What is being asked >>
All the data should be repeated exactly. Any image in it is left out.

----

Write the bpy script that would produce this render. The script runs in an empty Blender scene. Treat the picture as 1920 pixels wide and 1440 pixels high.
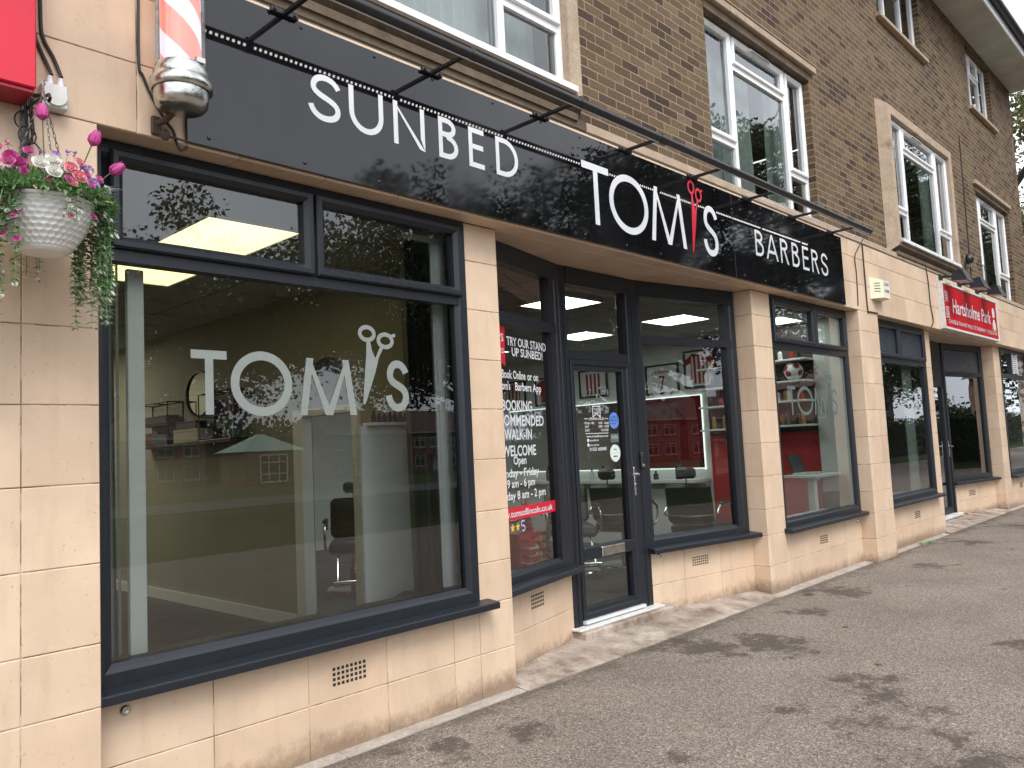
import bpy, bmesh, math, random
from mathutils import Vector, Matrix
PI = math.pi
SC = bpy.context.scene
COL = SC.collection
random.seed(7)

# ------------------------------------------------------------------ camera, sky, sun, exposure
def cam_axes(yaw, pitch, roll):
    f = Vector((math.sin(yaw)*math.cos(pitch), math.cos(yaw)*math.cos(pitch), math.sin(pitch)))
    r = Vector((math.cos(yaw), -math.sin(yaw), 0)); u = r.cross(f)
    c, s = math.cos(roll), math.sin(roll)
    return c*r+s*u, c*u-s*r, f
cam = bpy.data.cameras.new('camera'); co = bpy.data.objects.new('camera', cam); COL.objects.link(co)
r_, u_, f_ = cam_axes(math.radians(46.7074), math.radians(4.6226), math.radians(-2.7771))
co.matrix_world = Matrix(((r_.x, u_.x, -f_.x, 0), (r_.y, u_.y, -f_.y, -3.51), (r_.z, u_.z, -f_.z, 1.4567), (0, 0, 0, 1)))
cam.sensor_width = 36; cam.lens = 28.42; cam.clip_start = .05; cam.clip_end = 2000
SC.camera = co

SUN_EL, SUN_AZ = math.radians(52), math.radians(205)
world = bpy.data.worlds.new('World'); SC.world = world; world.use_nodes = True
nt = world.node_tree; nt.nodes.clear()
sky = nt.nodes.new('ShaderNodeTexSky'); sky.sky_type = 'NISHITA'; sky.sun_disc = False
sky.sun_elevation = SUN_EL; sky.sun_rotation = SUN_AZ; sky.dust_density = 4; sky.air_density = 1
hsv = nt.nodes.new('ShaderNodeHueSaturation'); hsv.inputs['Saturation'].default_value = .10
# overcast: soft cloud mottling over a nearly colourless sky
tc = nt.nodes.new('ShaderNodeTexCoord'); cn = nt.nodes.new('ShaderNodeTexNoise')
cn.inputs['Scale'].default_value = 2.2; cn.inputs['Detail'].default_value = 6; cn.inputs['Roughness'].default_value = .55
cr = nt.nodes.new('ShaderNodeMapRange'); cr.inputs[1].default_value = .3; cr.inputs[2].default_value = .7
cr.inputs[3].default_value = .80; cr.inputs[4].default_value = 1.15
mx = nt.nodes.new('ShaderNodeMix'); mx.data_type = 'RGBA'; mx.blend_type = 'MULTIPLY'; mx.inputs[0].default_value = 1
bg = nt.nodes.new('ShaderNodeBackground'); bg.inputs['Strength'].default_value = .15
out = nt.nodes.new('ShaderNodeOutputWorld')
flat = nt.nodes.new('ShaderNodeMix'); flat.data_type = 'RGBA'; flat.inputs[0].default_value = .75; flat.inputs[7].default_value = (5.25, 5.5, 5.95, 1)
L = nt.links
L.new(sky.outputs[0], hsv.inputs['Color']); L.new(hsv.outputs[0], flat.inputs[6]); L.new(flat.outputs[2], mx.inputs[6])
L.new(tc.outputs['Generated'], cn.inputs['Vector']); L.new(cn.outputs['Fac'], cr.inputs[0]); L.new(cr.outputs[0], mx.inputs[7])
L.new(mx.outputs[2], bg.inputs[0]); L.new(bg.outputs[0], out.inputs[0])
sun = bpy.data.lights.new('sun', 'SUN'); sun.energy = .9; sun.angle = math.radians(25); sun.color = (1, .95, .88)
so = bpy.data.objects.new('sun', sun); COL.objects.link(so)
# sky rotation is clockwise from +Y
sd = Vector((math.sin(SUN_AZ)*math.cos(SUN_EL), math.cos(SUN_AZ)*math.cos(SUN_EL), math.sin(SUN_EL)))
so.rotation_euler = sd.to_track_quat('Z', 'Y').to_euler(); so.location = sd*50
vs = SC.view_settings; vs.view_transform = 'Standard'; vs.look = 'None'; vs.gamma = 1; vs.exposure = 1.2
try:
    SC.cycles.max_bounces = 10; SC.cycles.transparent_max_bounces = 24; SC.cycles.glossy_bounces = 5; SC.cycles.diffuse_bounces = 4
    SC.cycles.use_denoising = True; SC.cycles.caustics_reflective = False; SC.cycles.caustics_refractive = False
    SC.cycles.sample_clamp_indirect = 8
except Exception: pass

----

Task answer >>
Write the bpy script that would produce this render. The script runs in an empty Blender scene. Treat the picture as 1920 pixels wide and 1440 pixels high.
import bpy, bmesh, math, random
from mathutils import Vector, Matrix
PI = math.pi
SC = bpy.context.scene
COL = SC.collection
random.seed(7)

# ------------------------------------------------------------------ camera, sky, sun, exposure
def cam_axes(yaw, pitch, roll):
    f = Vector((math.sin(yaw)*math.cos(pitch), math.cos(yaw)*math.cos(pitch), math.sin(pitch)))
    r = Vector((math.cos(yaw), -math.sin(yaw), 0)); u = r.cross(f)
    c, s = math.cos(roll), math.sin(roll)
    return c*r+s*u, c*u-s*r, f
cam = bpy.data.cameras.new('camera'); co = bpy.data.objects.new('camera', cam); COL.objects.link(co)
r_, u_, f_ = cam_axes(math.radians(46.7074), math.radians(4.6226), math.radians(-2.7771))
co.matrix_world = Matrix(((r_.x, u_.x, -f_.x, 0), (r_.y, u_.y, -f_.y, -3.51), (r_.z, u_.z, -f_.z, 1.4567), (0, 0, 0, 1)))
cam.sensor_width = 36; cam.lens = 28.42; cam.clip_start = .05; cam.clip_end = 2000
SC.camera = co

SUN_EL, SUN_AZ = math.radians(52), math.radians(205)
world = bpy.data.worlds.new('World'); SC.world = world; world.use_nodes = True
nt = world.node_tree; nt.nodes.clear()
sky = nt.nodes.new('ShaderNodeTexSky'); sky.sky_type = 'NISHITA'; sky.sun_disc = False
sky.sun_elevation = SUN_EL; sky.sun_rotation = SUN_AZ; sky.dust_density = 4; sky.air_density = 1
hsv = nt.nodes.new('ShaderNodeHueSaturation'); hsv.inputs['Saturation'].default_value = .10
# overcast: soft cloud mottling over a nearly colourless sky
tc = nt.nodes.new('ShaderNodeTexCoord'); cn = nt.nodes.new('ShaderNodeTexNoise')
cn.inputs['Scale'].default_value = 2.2; cn.inputs['Detail'].default_value = 6; cn.inputs['Roughness'].default_value = .55
cr = nt.nodes.new('ShaderNodeMapRange'); cr.inputs[1].default_value = .3; cr.inputs[2].default_value = .7
cr.inputs[3].default_value = .80; cr.inputs[4].default_value = 1.15
mx = nt.nodes.new('ShaderNodeMix'); mx.data_type = 'RGBA'; mx.blend_type = 'MULTIPLY'; mx.inputs[0].default_value = 1
bg = nt.nodes.new('ShaderNodeBackground'); bg.inputs['Strength'].default_value = .15
out = nt.nodes.new('ShaderNodeOutputWorld')
flat = nt.nodes.new('ShaderNodeMix'); flat.data_type = 'RGBA'; flat.inputs[0].default_value = .75; flat.inputs[7].default_value = (5.25, 5.5, 5.95, 1)
L = nt.links
L.new(sky.outputs[0], hsv.inputs['Color']); L.new(hsv.outputs[0], flat.inputs[6]); L.new(flat.outputs[2], mx.inputs[6])
L.new(tc.outputs['Generated'], cn.inputs['Vector']); L.new(cn.outputs['Fac'], cr.inputs[0]); L.new(cr.outputs[0], mx.inputs[7])
L.new(mx.outputs[2], bg.inputs[0]); L.new(bg.outputs[0], out.inputs[0])
sun = bpy.data.lights.new('sun', 'SUN'); sun.energy = .9; sun.angle = math.radians(25); sun.color = (1, .95, .88)
so = bpy.data.objects.new('sun', sun); COL.objects.link(so)
# sky rotation is clockwise from +Y
sd = Vector((math.sin(SUN_AZ)*math.cos(SUN_EL), math.cos(SUN_AZ)*math.cos(SUN_EL), math.sin(SUN_EL)))
so.rotation_euler = sd.to_track_quat('Z', 'Y').to_euler(); so.location = sd*50
vs = SC.view_settings; vs.view_transform = 'Standard'; vs.look = 'None'; vs.gamma = 1; vs.exposure = 1.2
try:
    SC.cycles.max_bounces = 10; SC.cycles.transparent_max_bounces = 24; SC.cycles.glossy_bounces = 5; SC.cycles.diffuse_bounces = 4
    SC.cycles.use_denoising = True; SC.cycles.caustics_reflective = False; SC.cycles.caustics_refractive = False
    SC.cycles.sample_clamp_indirect = 8
except Exception: pass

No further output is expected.